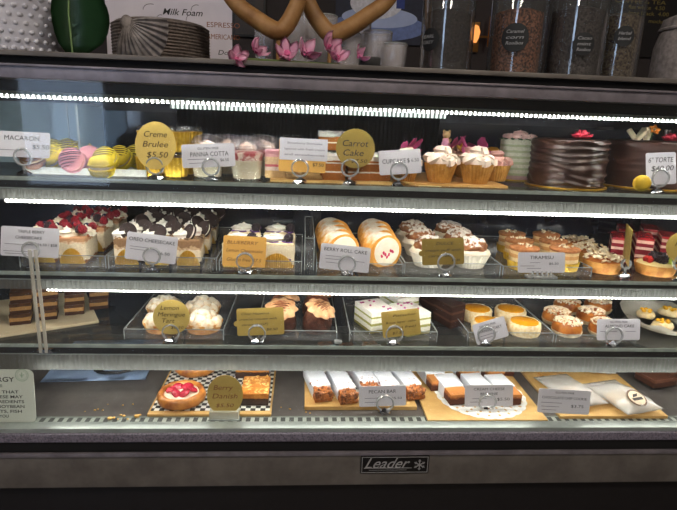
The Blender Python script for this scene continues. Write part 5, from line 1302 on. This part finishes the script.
bm.transform(T(0, 0, .004)); part('fan', bm, mat('weathered grey stone', (150, 144, 142), .8, (98, 94, 94), 40, bump=.5), t, (0, .02, 0), smooth=60)
part('hinge', blob(.013, .010, .016, .002, 90, 1, 3), mat('weathered grey stone', None), t, tuple(hinge+Vector((0, .02, 0))), smooth=180)
# white coffee board
a = at(108, 60, 1.42); b = at(231, -40, 1.42); wl = b.x-a.x; hl = b.z-ZT
t = thing('menu_board', 'white menu board reading Milk Foam behind the shell', 'menu board', ((a.x+b.x)/2, 1.42, ZT), (rad(-3), 0, 0))
part('panel', box(wl, .006, hl, .001), mat('white board', (206, 202, 212), .6, (196, 192, 204), 10), t)
def mb(px, py): q = at(px, py, 1.416); return (q.x-t.location.x, -.0036, q.z-ZT)
text('Milk Foam', pxw(36, 1.42), .021, ink, t, mb(182, 12), shear=.3, bold=.006)
for px, s in ((137, 'MOCHA'), (226, 'ESPRESSO')): pass
text('ESPRESSO', pxw(30, 1.42), .017, ink_red, t, mb(223, 25), bold=.0); text('AMERICANO', pxw(30, 1.42), .017, ink_red, t, mb(223, 37), bold=.0)
text('Double', pxw(22, 1.42), .016, ink, t, mb(230, 53), shear=.2)
bm = bmesh.new()
for px, py, wd in ((150, 9, 14), (160, 20, 8), (190, 20, 8), (196, 10, 10)):
    q = mb(px, py); merge(bm, tube([(q[0]+pxw(wd/2, 1.42)*math.cos(x), -.0036, q[2]+pxw(5, 1.42)*math.sin(x)) for x in [1.2+k*.25 for k in range(9)]], .0007, 4))
part('drawn_arcs', bm, ink_soft, t)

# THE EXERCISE
Restate the listing above word for word, and skip the pictures.

# RESPONSE
The Blender Python script for this scene continues. Write part 5, from line 1302 on. This part finishes the script.
bm.transform(T(0, 0, .004)); part('fan', bm, mat('weathered grey stone', (150, 144, 142), .8, (98, 94, 94), 40, bump=.5), t, (0, .02, 0), smooth=60)
part('hinge', blob(.013, .010, .016, .002, 90, 1, 3), mat('weathered grey stone', None), t, tuple(hinge+Vector((0, .02, 0))), smooth=180)
# white coffee board
a = at(108, 60, 1.42); b = at(231, -40, 1.42); wl = b.x-a.x; hl = b.z-ZT
t = thing('menu_board', 'white menu board reading Milk Foam behind the shell', 'menu board', ((a.x+b.x)/2, 1.42, ZT), (rad(-3), 0, 0))
part('panel', box(wl, .006, hl, .001), mat('white board', (206, 202, 212), .6, (196, 192, 204), 10), t)
def mb(px, py): q = at(px, py, 1.416); return (q.x-t.location.x, -.0036, q.z-ZT)
text('Milk Foam', pxw(36, 1.42), .021, ink, t, mb(182, 12), shear=.3, bold=.006)
for px, s in ((137, 'MOCHA'), (226, 'ESPRESSO')): pass
text('ESPRESSO', pxw(30, 1.42), .017, ink_red, t, mb(223, 25), bold=.0); text('AMERICANO', pxw(30, 1.42), .017, ink_red, t, mb(223, 37), bold=.0)
text('Double', pxw(22, 1.42), .016, ink, t, mb(230, 53), shear=.2)
bm = bmesh.new()
for px, py, wd in ((150, 9, 14), (160, 20, 8), (190, 20, 8), (196, 10, 10)):
    q = mb(px, py); merge(bm, tube([(q[0]+pxw(wd/2, 1.42)*math.cos(x), -.0036, q[2]+pxw(5, 1.42)*math.sin(x)) for x in [1.2+k*.25 for k in range(9)]], .0007, 4))
part('drawn_arcs', bm, ink_soft, t)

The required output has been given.